Widersinnigerweise hängt der Arbeitgeberbeitrag zur Arbeitslosenversicherung von der jeweiligen Anzahl der Beschäftigten in einem Unternehmen ab. Ein Friseurgeschäft mit zehn Angestellten und einer Million Euro Jahresumsatz muß ebenso viel entrichten wie eine örtliche Bankfiliale mit ebenso vielen Beschäftigten, aber einem Mehrfachen des Umsatzes. Das Friseurgeschäft muß also, gemessen an seiner Ertragskraft, weitaus mehr für das Sozialsystem leisten.
Die Logik dieses perversen Systems heißt: Abbau von Arbeitsplätzen steigert den Gewinn. Selbst massivste Steuererleichterungen - die Vergangenheit beweist es - und Betgesänge für mehr "Wirtschaftswachstum" ändern nichts an dieser Logik. Und folglich nichts an der Tendenz zum fortwährenden Arbeitsplatzabbau.
Wir müßten die Logik dieses Systems umkehren. Beispielsweise so: Die Bundesanstalt für Arbeit ermittelt ihren jährlichen Finanzbedarf danach, daß jedem und jeder Arbeitslosen 70 Prozent ihrer letzten Bezüge als Leistung zustehen. Diese Summe hätten aber nicht Arbeitgeber und Arbeitnehmer je zur Hälfte zu erbringen, sondern die Arbeitgeber allein. Mittels einer Wertschöpfungsabgabe, deren Höhe von Umsatz, Gewinn und betrieblicher Finanzkraft abhinge.
Die Arbeitgeber sollten alleine zahlen, denn in ihrer Gesamtheit sind sie nicht nur Nutznießer von Arbeit, sondern auch die Verursacher und Nutznießer von Arbeitslosigkeit. Sie sind zudem Nutznießer einer hochentwickelten Infrastruktur, die heute zu mehr als zwei Dritteln nicht von ihnen, sondern von den Arbeitnehmern finanziert wird. Nach welchem Verteilungsschlüssel die Arbeitgeber ihre Leistung zu erbringen hätten, könnten sie in ihren öffentlich-rechtlich geregelten Kammern (Industrie- und Handelskammern, Handwerkskammern usw.) selbst entscheiden.
Das Ergebnis einer solchen Reform wäre die gewünschte Richtungsumkehr der Systemlogik. Je mehr Arbeitsplätze angeboten würden, desto weniger Kosten von Arbeitslosigkeit wären von den Arbeitgebern zu tragen.
Wie schnell würde die Arbeitslosigkeit dann wohl sinken?
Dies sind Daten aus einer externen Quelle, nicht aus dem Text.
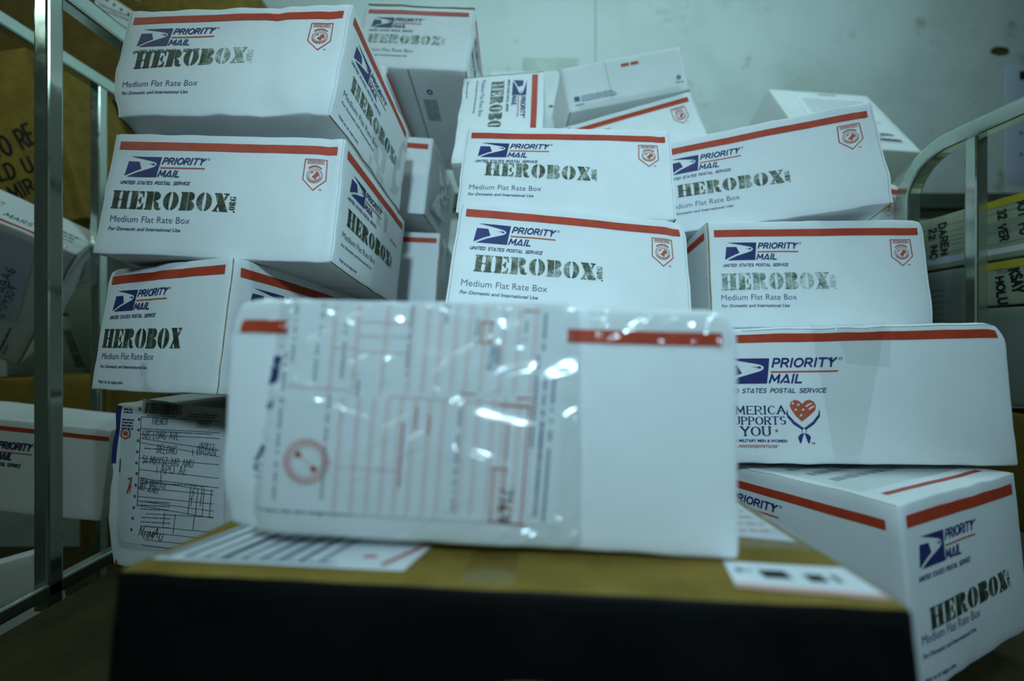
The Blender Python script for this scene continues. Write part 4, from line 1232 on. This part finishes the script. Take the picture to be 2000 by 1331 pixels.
b = Box('L2', 'white parcel lying tilted with a pale blue address sheet, left of the front post', 'parcel', bulge=(2, 1.5, 1), seed=251, name='taped_parcel', edge=1.0)
def turn(item, cx, cy):
    (V, F), m = item
    return ((np.c_[cx - (V[:, 1] - cy), cy + (V[:, 0] - cx)], F), m)
it = [turn(micro(277, 345, 20, 3.2, 3, 'black_ink'), 277, 20), turn(micro(284, 310, 18, 3, 4, 'thin_red_ink'), 284, 18), (fill([[(283, 296), (288, 300), (291, 292), (288, 286), (284, 288)], [(285, 294), (288, 297), (289, 292), (287, 289)]]), 'thin_red_ink')]
b.carton([('front', it), ('top', [(quad(60, 6, 292, 13), 'red_ink'), (hand('MARS', (195, 26), (232, 26), 12, 1.4), 'black_ink')] + [micro(100, 180, 24 + i * 10, 4, i, 'slate_ink') for i in range(5)] + [micro(245, 290, 32 + i * 12, 4, 9 + i, 'slate_ink') for i in range(3)]),
          ('right', [(hand('NAMPU', (70, 250), (100, 170), 26, 2.4), 'black_ink')])], 'white_board', 3, 'R', raw=('bottom', 'top'), front_raw='R', cell=9)
it = [(hand('YABA6', (246, 150), (247, 226), 13, 1.5, .12), 'black_ink'), (hand('12-09309', (259, 100), (260, 188), 11, 1.4, .12), 'black_ink')]
b.sheet('address_sheet', [(120, 292), (257, 296), (278, 110), (120, 90)], 'front', .8, 'blue_paper', it, (16, 14), .8, 60)
b.sheet('packing_tape', [(240, 60), (309, 60), (309, 2), (240, 2)], 'top', 1.4, 'clear_tape', (), (16, 14), 3.0, 24, 5)

b = Box('L3', 'grey parcel with a slanted barcode label, deep behind the left posts', 'parcel', seed=261, name='taped_parcel')
b.carton([], 'grey_board', 3, '', cell=16)
it = [barcode((150, 120), (36, -98), (22, 3), 4), (ribbon([(158, 160), (212, 4)], .9), 'black_ink')] + [(ribbon([(122 + 14 * i, 150), (172 + 12 * i, 8)], .5), 'slate_ink') for i in range(2)] + [(quad(146, 158, 166, 165), 'black_ink')]
b.sheet('barcode_label', [(112, 172), (162, 166), (214, 3), (112, 3)], 'front', .8, 'tray_board', it, (12, 14), .4, 40)

b = Box('L3b', 'white mailing box with red stripe, in deep shade behind the left rear post', 'box', seed=271)
b.carton([('front', [(quad(0, 128, 280, 139), 'red_ink')])], 'white_board', 2.5, '', cell=14)

b = Box('L4', 'low brown carton lying on the striped box, left of the rear post', 'carton', seed=281, name='brown_carton')
b.carton([], 'kraft_board', 4, '', cell=14)

b = Box('L5', 'white mailing box with dark postal lettering cut by the frame edge, lower left', 'box', bulge=(2.5, 1, .5), seed=291)
b.carton([('front', [(quad(8, 131.5, 309, 138.5), 'red_ink')] + logo_block(72.5, -14.7, 1.0, 1.05, 12.5))], 'white_board', 3, '', cell=9)

b = Box('L7', 'pale box end on the deck at the lower left corner', 'box', seed=301)
b.carton([], 'white_board', 3, '', cell=14)

# ================================================================ THE TRAYS ON THE RIGHT
def tray(key, label, board, prints, band=True):
    b = Box(key, label, 'tray', 'mail trays beside the right post', name='mail_tray', bulge=(.8, .5, .3), seed=hash_(key))
    D = b.D
    it = list(prints)
    b.carton([('front', it)], board, 3, '', cell=12)
    if band:
        b.sheet('yellow_strap', [(0, D[2] - 1), (D[0], D[2] - 1), (D[0], D[2] - 14), (0, D[2] - 14)], 'front', .8, 'yellow_band', (), (12, 2))
    return b
hash_ = lambda k: sum(ord(c) for c in k)
rules = lambda w, ys, m='slate_ink': [(quad(3, y, w - 3, y + .7), m) for y in ys]
tray('T1', 'mail tray with yellow strap and marker writing, upper one right of the right post', 'tray_board',
     rules(300, (28, 46, 50, 54, 58, 62, 66, 82)) + [(hand('32 VER', (32, 86), (36, 32), 11, 3.2, .12), 'black_ink'), (hand('BOY FU', (62, 98), (64, 36), 12, 3.2, .12), 'black_ink'), (quad(2, 10, 298, 20), 'paper')])
tray('T2', 'mail tray with marker writing, left of the right post', 'tray_board',
     rules(300, (30, 44, 52, 60, 70, 84)) + [(hand('DAREN', (251, 90), (256, 26), 12, 3.6, .12), 'black_ink'), (hand('22 NO', (232, 84), (236, 20), 12, 3.6, .12), 'black_ink'), (quad(2, 10, 298, 22), 'blue_paper')], False)
tray('T3', 'mail tray with yellow strap and bold marker writing, second down right of the right post', 'tray_board',
     [(hand('KSAY', (50, 60), (56, 20), 13, 4.0, .1), 'black_ink'), (hand('HOLU', (30, 50), (34, 2), 11, 3.6, .1), 'black_ink'), micro(30, 56, 61, 1.6, 2, 'slate_ink'), micro(32, 52, 57, 1.6, 3, 'slate_ink')])
tray('T4', 'plain grey carton under the lettered tray, left of the right post', 'grey_board', [micro(236, 262, 100 - i * 12, 2, i, 'slate_ink') for i in range(6)], False)
tray('T5', 'plain grey carton below the yellow strapped trays at the right edge', 'grey_board', [], False)
b = Box('T6', 'brown carton at the far right beside the heart emblem box', 'carton', name='brown_carton', seed=9)
b.carton([], 'kraft_board', 3, '', cell=20)

# ================================================================ CARTONS STANDING BEHIND THE FRONT STACKS, WHICH CARRY THE REAR BOXES
def support(lo, hi, label):
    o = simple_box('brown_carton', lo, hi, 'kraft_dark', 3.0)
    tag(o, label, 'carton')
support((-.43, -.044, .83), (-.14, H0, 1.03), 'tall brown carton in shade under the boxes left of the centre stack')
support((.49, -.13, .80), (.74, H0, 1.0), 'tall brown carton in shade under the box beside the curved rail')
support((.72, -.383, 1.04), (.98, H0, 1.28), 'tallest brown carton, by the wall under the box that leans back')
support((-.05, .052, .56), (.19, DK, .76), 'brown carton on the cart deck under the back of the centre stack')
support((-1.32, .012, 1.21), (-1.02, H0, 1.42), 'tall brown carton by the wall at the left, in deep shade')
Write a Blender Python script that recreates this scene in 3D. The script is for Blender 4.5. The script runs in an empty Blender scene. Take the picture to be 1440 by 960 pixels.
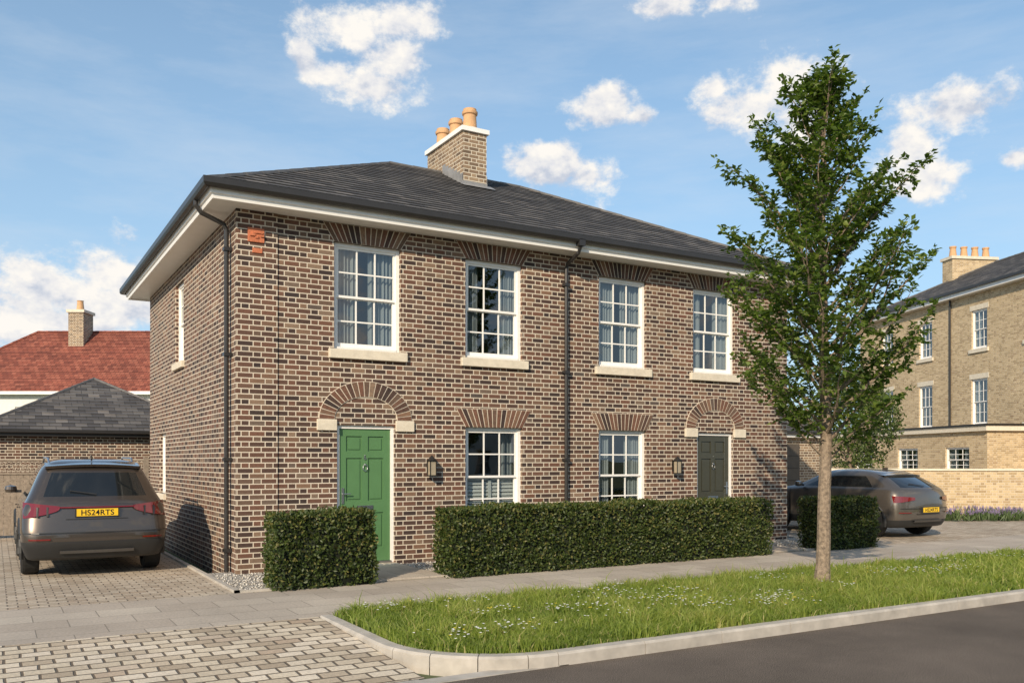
import bpy, math, random
import numpy as np
from mathutils import Matrix, Vector
random.seed(7); rng=np.random.default_rng(7)
sc=bpy.context.scene
sc.view_settings.view_transform='Standard'
sc.view_settings.look='None'
sc.view_settings.exposure=0
CU,SU=.862,.507
def c2w(X,Y):
    x=X+3.88; y=Y-12.4
    return (CU*x+SU*y, -SU*x+CU*y)
def cdir(X,Y,Z=0):
    return Vector((CU*X+SU*Y, -SU*X+CU*Y, Z))
CAMROT=-math.atan2(SU,CU)
def px(pxx,pyy):   # direction used to aim sky features
    return cdir((pxx-720)/1240,1,(648-pyy)/1240).normalized()

# ---------------------------------------------------------------- materials
def newmat(name):
    m=bpy.data.materials.new(name); m.use_nodes=True
    nt=m.node_tree; b=nt.nodes['Principled BSDF']
    return m,nt,b
def setin(nt,sock,v):
    if isinstance(v,bpy.types.NodeSocket): nt.links.new(v,sock)
    else: sock.default_value=v
def MA(nt,op,a,b=None,c=None,clamp=False):
    n=nt.nodes.new('ShaderNodeMath'); n.operation=op; n.use_clamp=clamp
    setin(nt,n.inputs[0],a)
    if b is not None: setin(nt,n.inputs[1],b)
    if c is not None: setin(nt,n.inputs[2],c)
    return n.outputs[0]
def MIX(nt,fac,a,b,mode='MIX'):
    n=nt.nodes.new('ShaderNodeMix'); n.data_type='RGBA'; n.blend_type=mode
    setin(nt,n.inputs[0],fac); 
    for s,v in ((n.inputs[6],a),(n.inputs[7],b)):
        if isinstance(v,tuple) and len(v)==3: v=(*v,1)
        setin(nt,s,v)
    return n.outputs[2]
def NOISE(nt,vec,scale,detail=4,rough=.5):
    n=nt.nodes.new('ShaderNodeTexNoise'); n.inputs['Scale'].default_value=scale
    n.inputs['Detail'].default_value=detail; n.inputs['Roughness'].default_value=rough
    if vec is not None: nt.links.new(vec,n.inputs['Vector'])
    return n.outputs[0]
def RAMP(nt,fac,stops,interp='LINEAR'):
    n=nt.nodes.new('ShaderNodeValToRGB'); n.color_ramp.interpolation=interp
    e=n.color_ramp.elements
    while len(e)<len(stops): e.new(0.5)
    for i,(p,c) in enumerate(stops):
        e[i].position=p; e[i].color=(*c,1) if len(c)==3 else c
    setin(nt,n.inputs[0],fac)
    return n.outputs[0]
def BUMP(nt,b,h,strength,dist=.01):
    n=nt.nodes.new('ShaderNodeBump'); n.inputs['Strength'].default_value=strength
    n.inputs['Distance'].default_value=dist
    setin(nt,n.inputs['Height'],h); nt.links.new(n.outputs[0],b.inputs['Normal'])
def simple(name,col,rough=.6,metal=0,var=.15,vs=6,bump=0,bs=60,coat=0,spec=.5):
    m,nt,b=newmat(name)
    tc=nt.nodes.new('ShaderNodeTexCoord')
    n=NOISE(nt,tc.outputs['Object'],vs,3,.6)
    d=tuple(c*(1-var) for c in col); l=tuple(min(1,c*(1+var)) for c in col)
    c=RAMP(nt,n,[(.3,d),(.7,l)])
    nt.links.new(c,b.inputs['Base Color'])
    b.inputs['Roughness'].default_value=rough; b.inputs['Metallic'].default_value=metal
    b.inputs['Coat Weight'].default_value=coat
    b.inputs['Coat Roughness'].default_value=.04
    b.inputs['Specular IOR Level'].default_value=spec
    if bump: BUMP(nt,b,NOISE(nt,tc.outputs['Object'],bs,3,.6),bump,.01)
    return m
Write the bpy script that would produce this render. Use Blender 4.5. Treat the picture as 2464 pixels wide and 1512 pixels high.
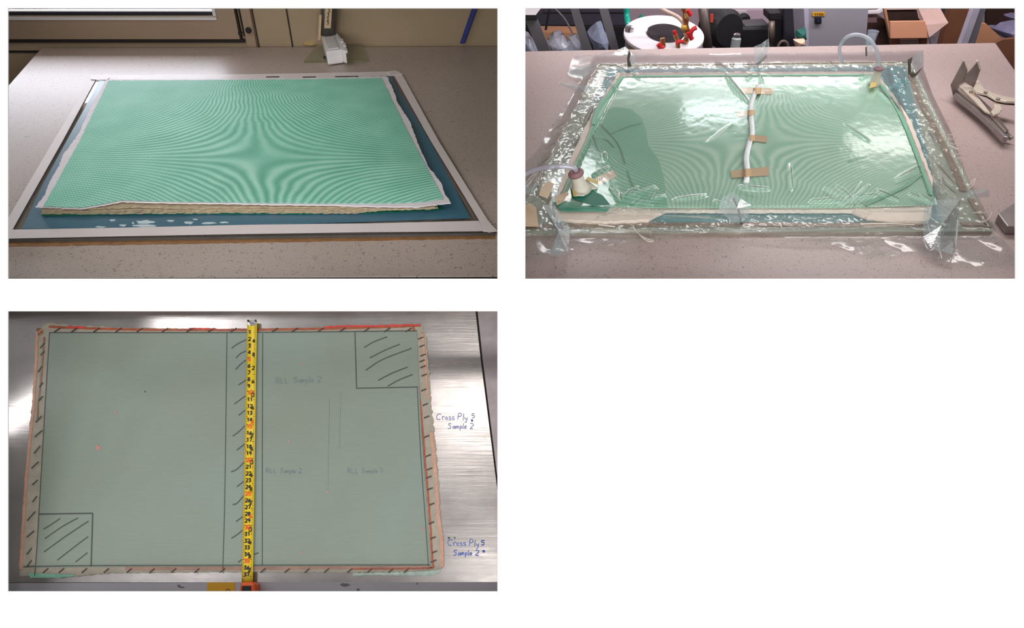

Die jährlichen Zuschüsse aus der Staatskasse an die Bundesanstalt für Arbeit und die übrigen Sozialträger würden zurückgehen: Der Ersatzbedarf für Ausfälle bei der Rentenversicherung und den gesetzlichen Krankenkassen nähme ab. Die freiwerdenden Mittel könnten in Form von Steuererleichterungen an die Arbeitgeber zurückfließen. Wenn man für das gesamte Projekt noch Übergangsformen und -fristen entwickelte, so wäre auch das Argument der erhöhten Pleitengefahr zu entkräften. Das Arbeitgebergeschwätz über die angeblich zu hohen Lohnnebenkosten würde endlich verstummen. Prinzip der Wirtschafts- und Beschäftigungspolitik wäre dann: Arbeitsplätze zu vernichten hieße tendenziell, Wirtschaftswachstum und Gewinnaussichten zu verringern.
Alles unrealistisch? Nur dann, wenn man von vornherein denen recht gibt, die behaupten, es gebe "keine Alternative". Vor allem einer Gewerkschaft stände jede Haltung besser an als die ehrfürchtig gebeugte vor vermeintlichen Sachzwängen. Mit ihr signalisiert sie ihre Entbehrlichkeit. Und die Mitglieder treten aus, schon bevor sie arbeitslos werden.